1 . A radio-frequency identification tag with a transponder, the transponder comprising at least an antenna structure and an integrated circuit coupled with the antenna structure, the tag comprising an activation portion, wherein

the activation portion is at least partly of shape change material that may be activated to undergo a shape change for causing changed orientation of at least a portion of the antenna structure.

2. The identification tag of claim 1 , wherein the activation portion comprises at least two attached sub-portions having different thermal expansion coefficients, and the activation portion is bendable by changing temperature.

3. The identification tag of claim 1 or 2, wherein the activation portion comprises heat-shrinkable material.

4. The identification tag of claim 3, wherein at least the activation portion comprises heat-shrinkable plastic film.

5. The identification tag of any preceding claim, wherein the shape change material is laminated or adhered onto the at least portion of the transponder.

6. The identification tag of any preceding claim, wherein the shape change material is included in or added on a support portion supporting the transponder.

7. The identification tag of claim 6, wherein the support portion comprises an aperture, and shape change material on the aperture is arranged to shrink during the activation to laterally bend the tag.

8. The identification tag of any preceding claim, wherein the shape change causes at least a portion of the antenna structure to elevate from a conducting surface of an article on which the identification tag is attached or from a conducting surface of the identification tag.

9. The identification tag of claim 8, wherein the identification tag comprises at least two surfaces, each comprising an antenna structure or part of the antenna structure, and

the distance between the surfaces is arranged to increase in response to the activation of the shape change material to increase reading distance.

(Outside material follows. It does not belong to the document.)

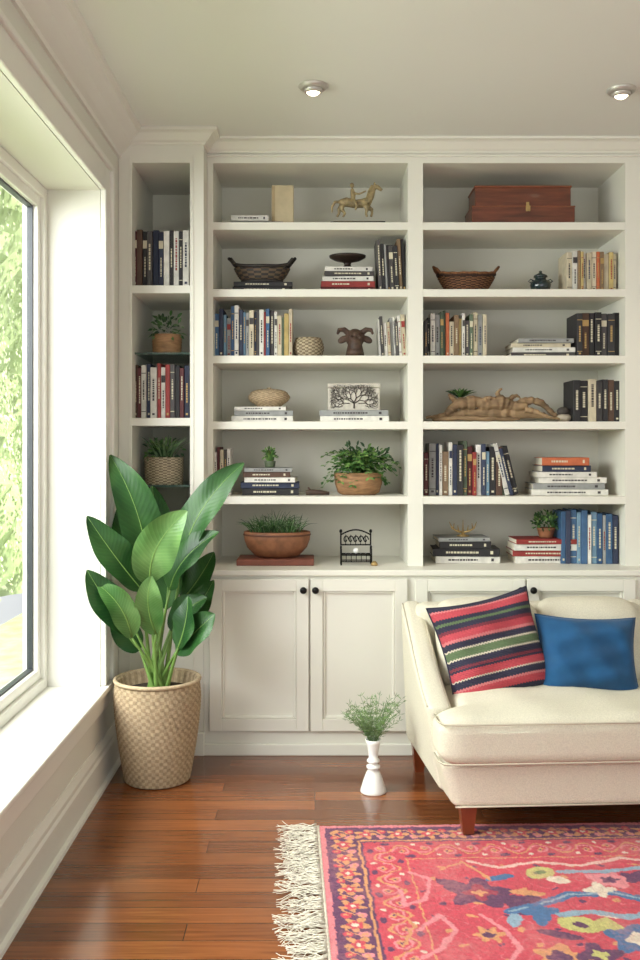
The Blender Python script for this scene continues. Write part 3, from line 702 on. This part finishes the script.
b.tube([(c0.x,Y,zA+.018),(c0.x,Y,zA+.075)],[.004,.0015],M_BRASS); b.obj('brass_antler_ornament')
Y=.17; b=B(); c0=P(546,0,Y)
b.lathe(vprof(.03,.042,.045,6),(c0.x,Y,zB),M_TERRA,seg=30); b.lathe([(.04,0),(.001,.01)],(c0.x,Y,zB+.032),M_SOIL,seg=20,cap=False)
bush(b,(c0.x,Y,zB+.058),.06,.055,.06,200,.02,[M_G1,M_G2,M_G3]); b.obj('potted_plant')

# ---------------------------------------------------------------- big plant in basket
PXc, PYc = -.622, -.42
b=B(); rows=58
def prf(t): return .124+.048*t-.010*max(0,(t-.75)/.25)**2+.008*math.sin(math.pi*t)
pr=[(.02,0),(.112,.0)]+[(prf(i/rows)+.0042*(i%2), .004+.385*i/rows) for i in range(rows+1)]+[(prf(1)+.004,.397),(prf(1)-.006,.4),(prf(1)-.012,.39),(.14,.34),(.001,.338)]
b.lathe(pr,(PXc,PYc,0),M_STRAW,seg=180,fn=lambda i,j,z,a:(.0011*(1 if ((j+i//2)//2)%2 else -1) if 2<i<rows+2 else 0),cap=False,mat2=M_STRAWD,blk=(3,2))
b.tube([(PXc+.165*math.cos(t*math.pi/24),PYc+.165*math.sin(t*math.pi/24),.398) for t in range(49)],.008,M_STRAW)
b.lathe([(.15,0),(.08,.01),(.001,.012)],(PXc,PYc,.35),M_SOIL,seg=30,cap=False)
def L3(x,y,Y): return P(x,y,Y)
leaves=[ # base, ctrl, tip (px,px,Y), width m, normal, bright, twist
 ((148,586,-.42),(150,520,-.47),(110,455,-.40),.175,(.6,-1,.3),0,.5),
 ((142,590,-.5),(116,560,-.58),(87,516,-.6),.14,(.1,-.9,.9),0,.3),
 ((150,584,-.52),(146,545,-.58),(187,511,-.56),.165,(.3,-1,.35),1,0),
 ((180,572,-.38),(188,508,-.42),(244,463,-.36),.15,(-.4,-1,.5),0,-.5),
 ((170,590,-.42),(176,556,-.46),(219,532,-.46),.155,(-.3,-.8,.9),0,0),
 ((136,632,-.52),(108,608,-.6),(87,570,-.62),.14,(.5,-1,.5),0,.3),
 ((176,652,-.5),(194,632,-.56),(215,614,-.55),.14,(-.2,-1,.7),0,0),
 ((172,632,-.40),(184,606,-.42),(207,598,-.42),.12,(-.2,-1,.6),0,.2),
 ((132,638,-.55),(126,604,-.62),(97,584,-.6),.11,(.4,-1,.6),1,0),
 ((156,634,-.5),(142,604,-.56),(152,576,-.54),.11,(.3,-1,.1),1,0),
 ((158,600,-.34),(160,530,-.32),(152,486,-.30),.15,(.1,-1,.1),0,.3),
 ((144,580,-.38),(124,550,-.36),(122,500,-.34),.15,(.6,-1,0),0,0),
 ((182,600,-.34),(200,580,-.34),(214,552,-.34),.12,(-.4,-1,.1),0,0),
 ((178,648,-.52),(188,622,-.56),(188,596,-.52),.11,(-.7,-1,.2),0,0),
 ((166,610,-.36),(170,560,-.34),(178,515,-.32),.14,(-.2,-1,.1),0,.2),
 ((140,650,-.46),(122,634,-.5),(116,606,-.5),.11,(.3,-1,.2),0,.2),
 ((186,624,-.36),(200,606,-.36),(214,580,-.36),.10,(-.3,-1,.3),0,0),
]
for i,(a,c,e,w,nh,br_,tw) in enumerate(leaves):
    a,c,e=L3(*a),L3(*c),L3(*e)
    b.leaf(a,c,e,w,nh,M_LEAF2 if br_ else M_LEAF,fold=.26,segs=22,across=5,wave=.16,pk=.86,ex=.66,twist=tw)
    b.tube([a*(1-t)**2+c*2*t*(1-t)+e*t*t for t in [k/10 for k in range(11)]],[.0034*(1-.85*k/10) for k in range(11)],M_STEM,seg=6)
    an=i*2.4; s0=Vector((PXc+.035*math.cos(an),PYc+.035*math.sin(an),.345))
    mid=(s0+a)/2; mid.x=s0.x*.55+a.x*.45
    b.tube([s0*(1-t)**2+mid*2*t*(1-t)+a*t*t for t in [k/8 for k in range(9)]],[.010-.006*k/8 for k in range(9)],M_STEM,seg=8)
b.obj('potted_bird_of_paradise',fixn=False)

# ---------------------------------------------------------------- white vase with sprigs
b=B(); vx,vy=.222,-.555
b.lathe([(.048,0),(.05,.004),(.048,.012),(.036,.05),(.026,.075),(.019,.088),(.026,.092),(.026,.1),(.017,.104),(.017,.112),(.025,.116),(.024,.122),(.017,.13),(.019,.15),(.026,.185),(.031,.2),(.027,.2),(.022,.18),(.001,.15)],(vx,vy,0),M_WHITE,seg=40)
for i in range(60):
    a=R.uniform(0,6.28);k=R.random()**.6; Ln=R.uniform(.12,.20); o=Vector((math.cos(a),math.sin(a),0))
    p0=Vector((vx,vy,.17))+o*.008; pts=[p0+o*Ln*k*.75*t*(.4+.6*t)+Vector((0,0,Ln*(t-.2*k*t*t))) for t in [j/6 for j in range(7)]]
    b.tube(pts,.0008,M_G4,seg=4)
    for j in range(2,7):
        for s_ in range(5):
            d=(rdir(.5)+o*.3).normalized()*R.uniform(.014,.03); b.leaf(pts[j],pts[j]+d*.5,pts[j]+d,.0022,(0,-1,.3),R.choice([M_G4,M_G4,M_G2]),segs=2,across=1)
b.obj('flower_vase',fixn=False)

# ---------------------------------------------------------------- armchair (wide, cream linen)
b=B(); SW,SD=.985,.775
Ms=Matrix.Translation((.368,-.262,0)) @ Matrix.Rotation(math.radians(3.2),4,'Z')
Z0=.113; AL=.63
def arm_top(t):
    s_=max(0,min(1,(t-.02)/.95)); s_=s_**.85
    s_=.6*s_+.4*s_*s_*(3-2*s_)
    return .69*(1-s_)+.42*s_
def armfn(side):
    def fn(p):
        t=max(0,min(1,-p.y/AL)); u=(p.z-Z0)/(.6); tp=arm_top(t)
        z=Z0+u*(tp-Z0)
        fl=.022*u-.03*(1-u)*t
        return Vector((p.x-fl*side,p.y,z))
    return fn
aw=.046
b.rbox((.048,-AL/2,Z0+.3),(aw,AL/2,.3),.036,M_LINEN,n=20,fn=armfn(1),M=Ms)
b.rbox((SW-.048,-AL/2,Z0+.3),(aw,AL/2,.3),.036,M_LINEN,n=20,fn=armfn(-1),M=Ms)
b.rbox((SW/2,-SD/2-.0,Z0+.075),(SW/2-.006,SD/2-.004,.075),.02,M_LINEN,n=14,M=Ms,fn=lambda p:Vector((p.x+(.045*(1-(p.z-Z0)/.15)*(-p.y/SD))*(1 if p.x<SW/2 else -1),p.y,p.z)))
b.rbox((SW/2,-.07,Z0+.285),(SW/2-.03,.065,.285),.04,M_LINEN,n=12,M=Ms)
CI=.09
def tc(p):
    k=max(0,min(1,(-p.y-(AL-.02))/.05)); k=k*k*(3-2*k)
    sx=(p.x-SW/2)/(SW/2-CI)
    wr=.004*math.sin(p.x*23+p.y*9)*(1 if p.z>.38 else 0)+.003*math.sin(p.y*31-p.x*7)*(1 if p.z>.38 else 0)
    return Vector((p.x+sx*abs(sx)**3*((CI+.004)*k),p.y,p.z+wr))
b.rbox((SW/2,-.15-.33,.336),(SW/2-CI,.33,.08),.05,M_LINEN,n=32,M=Ms,puff=.026,fn=tc)
def backc(x0,x1):
    def f(p):
        u=min(1,max(0,(p.x-x0)/(x1-x0))); s_=math.sin(math.pi*u)
        return Vector((p.x,p.y-.10*(.68-p.z)/.28-.035*s_*math.sin(math.pi*min(1,max(0,(p.z-.395)/.31)))*(1 if p.y<-.2 else 0)+.004*math.sin(p.z*40+p.x*20),p.z+.016*s_))
    b.rbox(((x0+x1)/2,-.195,.55),((x1-x0)/2-.002,.08,.155),.06,M_LINEN,n=18,M=Ms,fn=f)
backc(.088,.4925); backc(.4925,.897)
def pipe(pts,r=.0045): b.tube([Ms@Vector(p) for p in pts],r,M_PIPE,seg=6)
for zc in(.272,.402): pipe([(.0,-.68,zc),(-.002,-.77,zc),(.012,-.803,zc),(.05,-.812,zc),(SW/2,-.812,zc),(SW-.05,-.812,zc),(SW-.012,-.803,zc),(SW+.002,-.77,zc),(SW,-.68,zc)],.0035)
for x_ in(.0,.075):
    pts=[]
    for k in range(21):
        t=.04+.93*k/20; pts.append((x_-.012,-t*AL,arm_top(t)-.010))
    pipe(pts,.0035)
pipe([(.055,-SD+.004,Z0+.006),(SW-.055,-SD+.004,Z0+.006)],.003)
for (x,y) in((.105,-.72),(SW-.105,-.72),(.05,-.06),(SW-.05,-.06)):
    zb=.0145 if y<-.5 else 0.0
    v=[]; 
    for zz,hw in((zb,.018),(Z0+.01,.029)):
        for sx,sy in((-1,-1),(1,-1),(1,1),(-1,1)): v.append(Ms@Vector((x+sx*hw,y+sy*hw,0))+Vector((0,0,zz)))
    b.add(v,[(3,2,1,0),(4,5,6,7),(0,1,5,4),(1,2,6,5),(2,3,7,6),(3,0,4,7)],M_LEG)
b.obj('cream_armchair')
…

10. The identification tag of any preceding claim 1 to 8, wherein the shape change material is arranged such that the activation causes at least a portion of the antenna structure to approach a conductive surface.

1 1 . The identification tag of any preceding claim, wherein the shape change material is arranged such that the activation causes at least a portion of the activation portion to curve and the shape antenna structure to become rotated or coiled.

12. A method of applying the radio-frequency identification tag of any preceding claim, wherein the shape change material is activated to un- dergo the shape change and activate or deactivate the identification tag.

13. A method for manufacturing a radio-frequency identification tag, comprising:

providing input material comprising a substrate and an antenna structure on the substrate,

attaching an integrated circuit on a pad area of the antenna structure, and

adding shape change material on an activation portion of the tag, wherein the shape change material can be activated to undergo a shape change of substantially permanent nature for causing changed orientation of at least a portion of the antenna structure.

14. An apparatus for manufacturing radio-frequency identification tags, comprising means for performing the features of claim 13.